From the moment it became clear that Dead Man Walking was a near masterpiece of unfettered emotion and intelligent filmmaking, Last Dance was dead in the water. There was clearly admirable intent in this alternate death row drama with Shazza roughing herself up to stretch that sex-bomb range. However, in the face of the, er, stiff competition and in Beresford's loose handling of a very silly script, the movie is unfortunately rendered ludicrous.
An auburn and bad tempered Stone, housed on death row years after a savage teenage slaying (cue slo-mo flashback), is given her execution date. Down-on-his-luck lawyer Morrow, given a helping hand by his high-flying elder bro (Gallacher), is assigned to the case. They meet. They argue. They fall in love. And so an impassioned Morrow endeavours to reverse the conviction in the face of political gain and family outrage as time runs out. All of it is incredibly obvious, most of it laughably overplayed.
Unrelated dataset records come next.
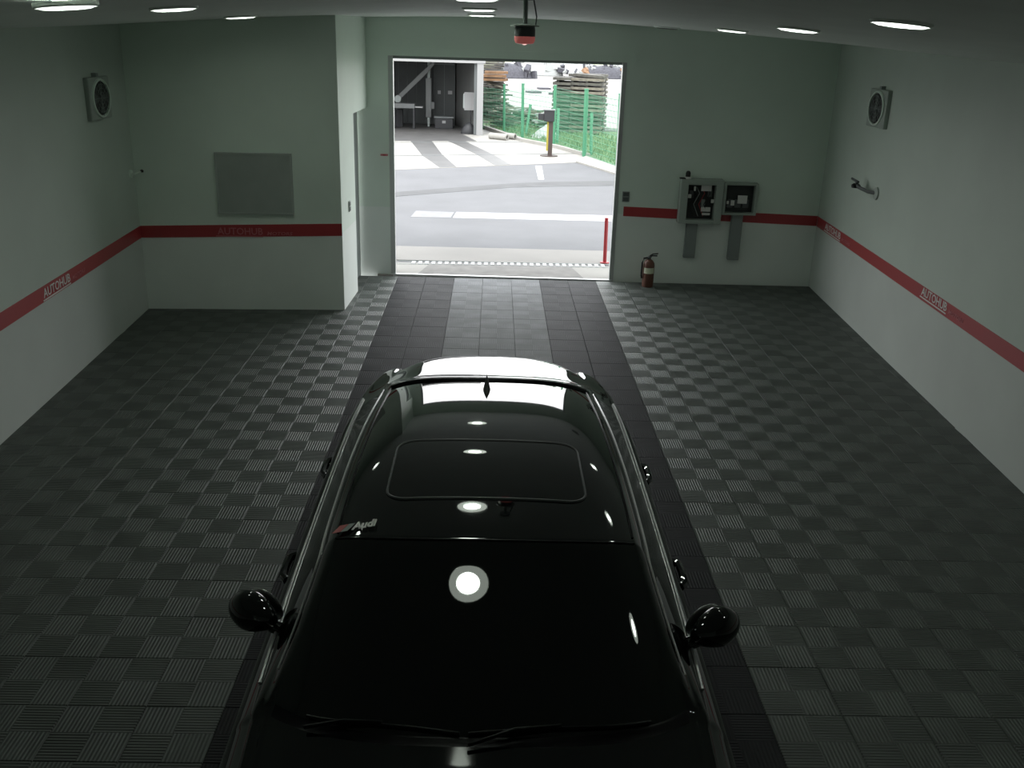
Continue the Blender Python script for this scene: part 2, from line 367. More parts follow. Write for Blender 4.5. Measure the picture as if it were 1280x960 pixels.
for k, (nm, m) in enumerate((('grey_tile_field', M_tgrey), ('black_tile_field', M_tblack), ('light_tile_field', M_tlight))):
    o = field(nm, m, rest[k]); o.data.materials.clear(); o.data.materials.append(lattice_mat(m, nm+'_mat'))
edge = struct(prism('trim_6', [(OL, by(OL)-.03), (OR, by(OR)-.03), (OR, by(OR)+.03), (OL, by(OL)+.03)], -.03, .006, M_alu)); edge['label'] = 'metal edging strip at the door sill'

# ------------------------------------------------------------------ ceiling lamps
def lamp(x, y, label, on=True, group='round ceiling lamps', name='ceiling_lamp', drop=0.):
    z = zc(x, y)-drop; e = .01; nx_ = (zc(x+e, y)-zc(x-e, y))/(2*e); ny_ = (zc(x, y+e)-zc(x, y-e))/(2*e)
    nrm = Vector((nx_, ny_, -1)).normalized()
    o = empty(name, (x, y, z), label, 'ceiling lamp', group)
    q = Vector((0, 0, 1)).rotation_difference(nrm); o.rotation_mode = 'QUATERNION'; o.rotation_quaternion = q
    if drop: lathe('mount', [(0, -drop-.01), (.06, -drop-.01), (.06, .004), (0, .004)], M_ceil, o)
    lathe('trim_ring', [(.145, -.01), (.160, -.01), (.160, .012), (.15, .018), (.145, .012)], M_ceil, o, 32)
    lathe('diffuser', [(.090, .006), (.145, .006), (.145, .014), (.12, .024), (.090, .026), (.090, .006)], M_ring if on else M_off, o, 32)
    lathe('reflector', [(.086, .002), (.0895, .002), (.0895, .0255), (.0885, .0255), (.086, .002)], M_grey, o, 32)
    lathe('bulb_lens', [(0, .0), (.085, .0), (.085, .004), (0, .005)], M_lamp if on else M_off, o, 32)
    return o
CL = [(-.14, 6.75, 'lit round ceiling lamp above the roof of the black car, in line with the door'),
      (-.16, 9.3, 'lit round ceiling lamp of the middle row behind the car'),
      (-.17, 11.6, 'lit round ceiling lamp of the middle row nearest the garage door')]
for x, y, l in CL: lamp(x, y, l)
for x, y, l, d_ in ((-2.2, 5.3, 'lit round ceiling lamp at the near end of the left row', .03), (-2.17, 6.95, 'lit round ceiling lamp second of the left row', 0),
                (-2.48, 9.98, 'lit round ceiling lamp of the left row nearest the back wall', 0)): lamp(x, y, l, drop=d_)
for x, y, l in ((2.1, 5.3, 'lit round ceiling lamp at the near end of the right row'), (2.2, 7.45, 'lit round ceiling lamp second of the right row'),
                (2.29, 9.93, 'lit round ceiling lamp third of the right row')): lamp(x, y, l)
lamp(2.05, 12.3, 'unlit round ceiling lamp in the right row by the door wall', on=False)
for x, y, l in ((-.14, 4.75, 'round ceiling lamp above the windshield header, seen mirrored in the car'), (-.12, 2.98, 'round ceiling lamp above the windshield, mirrored in the glass'),
                (2.8, 3.4, 'round ceiling lamp above the right mirror, mirrored in the car')): lamp(x, y, l)

# ------------------------------------------------------------------ wall and ceiling fittings
# red beacon on a drop pole
bx, byy = .182, 6.6; zt = zc(bx, byy)
be = empty('warning_beacon', (bx, byy, 0), 'red warning beacon hanging from a ceiling pole before the door', 'beacon')
lathe('ceiling_rose', [(0, zt+.02), (.05, zt+.02), (.05, zt-.015), (0, zt-.015)], M_grey, be)
cyl('pole', (0, 0, zt), (0, 0, 3.345), .015, M_grey, be)
lathe('mounting_plate', [(0, 3.345), (.04, 3.345), (.092, 3.336), (.092, 3.329), (0, 3.329)], M_box, be)
lathe('housing', [(0, 3.331), (.064, 3.331), (.067, 3.31), (.067, 3.268), (0, 3.268)], M_dgrey, be)
le = lathe('red_lens', [(0, 3.27), (.067, 3.27), (.067, 3.245), (.058, 3.228), (.04, 3.223), (0, 3.222)], M_beacon, be); le['label'] = 'glowing red lens'
lathe('bulb', [(0, 3.27), (.014, 3.27), (.014, 3.219), (0, 3.216)], M_spark, be, 12)
tube('cable', [(.07, .04, 3.34), (.075, .05, 3.39), (.05, .05, zt+.004)], .005, M_dgrey, be, 6)
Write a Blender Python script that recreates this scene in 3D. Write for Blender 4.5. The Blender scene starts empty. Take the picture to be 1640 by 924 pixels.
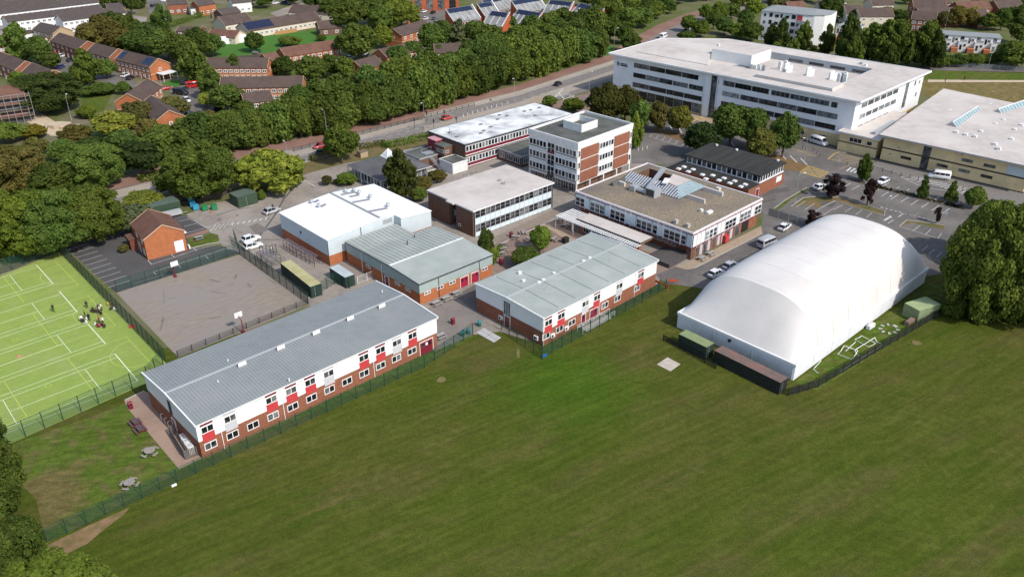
import bpy, math, random
from math import radians, sin, cos, pi, sqrt, atan2, hypot
from mathutils import Vector, Matrix

# ---------------------------------------------------------------- camera, world, sun, exposure
scene = bpy.context.scene
FPX, PITCH, CAM_H = 1342.44, radians(28.413), 80.0      # focal length in photo pixels, tilt below the horizon, metres up
cam_data = bpy.data.cameras.new("camera")
cam_data.sensor_width = 36.0
cam_data.lens = 36.0 * FPX / 1640.0
cam_data.clip_start = 1.0
cam_data.clip_end = 9000.0
cam = bpy.data.objects.new("camera", cam_data)
cam.location = (0, 0, CAM_H)
cam.rotation_euler = (pi / 2 - PITCH, 0, 0)
scene.collection.objects.link(cam)
scene.camera = cam

SUN_EL, SHADOW_AZ = radians(43), radians(136)            # shadows run towards this direction on the ground
sun_dir = Vector((-cos(SHADOW_AZ) * cos(SUN_EL), -sin(SHADOW_AZ) * cos(SUN_EL), sin(SUN_EL)))   # towards the sun
world = bpy.data.worlds.new("World")
scene.world = world
world.use_nodes = True
wn = world.node_tree
bg = wn.nodes["Background"]
sky = wn.nodes.new("ShaderNodeTexSky")
sky.sky_type = 'NISHITA'
sky.sun_disc = False
sky.sun_elevation = SUN_EL
sky.sun_rotation = atan2(sun_dir.x, sun_dir.y)
sky.altitude = 50
sky.air_density = 1.0
sky.dust_density = 1.6
wn.links.new(sky.outputs[0], bg.inputs[0])
bg.inputs[1].default_value = 0.15
sun_data = bpy.data.lights.new("sun", 'SUN')
sun_data.energy = 3.0
sun_data.angle = radians(0.55)
sun_data.color = (1.0, 0.95, 0.88)
sun = bpy.data.objects.new("sun", sun_data)
sun.rotation_euler = sun_dir.to_track_quat('Z', 'Y').to_euler()
sun.location = sun_dir * 300
scene.collection.objects.link(sun)
scene.view_settings.view_transform = 'Standard'
scene.view_settings.look = 'None'
scene.view_settings.exposure = 0.40
scene.view_settings.gamma = 1.0
scene.view_settings.use_curve_mapping = False
scene.cycles.use_denoising = True
scene.cycles.max_bounces = 6
scene.cycles.transparent_max_bounces = 24
scene.cycles.diffuse_bounces = 3
scene.cycles.glossy_bounces = 2

# ---------------------------------------------------------------- helpers
RND = random.Random(11)
COL = scene.collection
TH0 = radians(43.5)                                       # the campus grid
E1 = Vector((cos(TH0), sin(TH0))); E2 = Vector((-sin(TH0), cos(TH0)))

def G(u, v, z=0.0):
    """the point at height z that the survey photograph shows at pixel (u, v) of 1640 x 924"""
    a = (u - 820) / FPX; b = (v - 462) / FPX
    d = Vector((a, cos(PITCH) - b * sin(PITCH), -sin(PITCH) - b * cos(PITCH)))
    t = (z - CAM_H) / d.z
    return Vector((d.x * t, d.y * t, z))

def pxm(u, v):
    """photo pixels per metre at a ground pixel, and the cosine of the view tilt there"""
    g = G(u, v); dist = sqrt(g.x**2 + g.y**2 + CAM_H**2)
    fwd = g.y * cos(PITCH) + CAM_H * sin(PITCH)
    return FPX / fwd, hypot(g.x, g.y) / dist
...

While Stone's deadpan white trash is a million miles from her sex-kitten of old, she's also a good few light years from Sean Penn's voluble agony. And Morrow, sporting a horrible Hugh Grant mop, does little to establish a credible grounding for his character. Together they muster scant chemistry, drowning amid the teeming melodrama and pick-axe subtle issue-making. Any sympathy for Stone or the anti-death penalty message is confused in the film's failure to convince she was ever capable of such a crime. Or even that it matters.
The worst of it, though, is reserved for the "traumatic" finale where last minute reprieves, purges of the soul and teary goodbyes are bandied back and forth to such a potty extent the effect is pure comedy.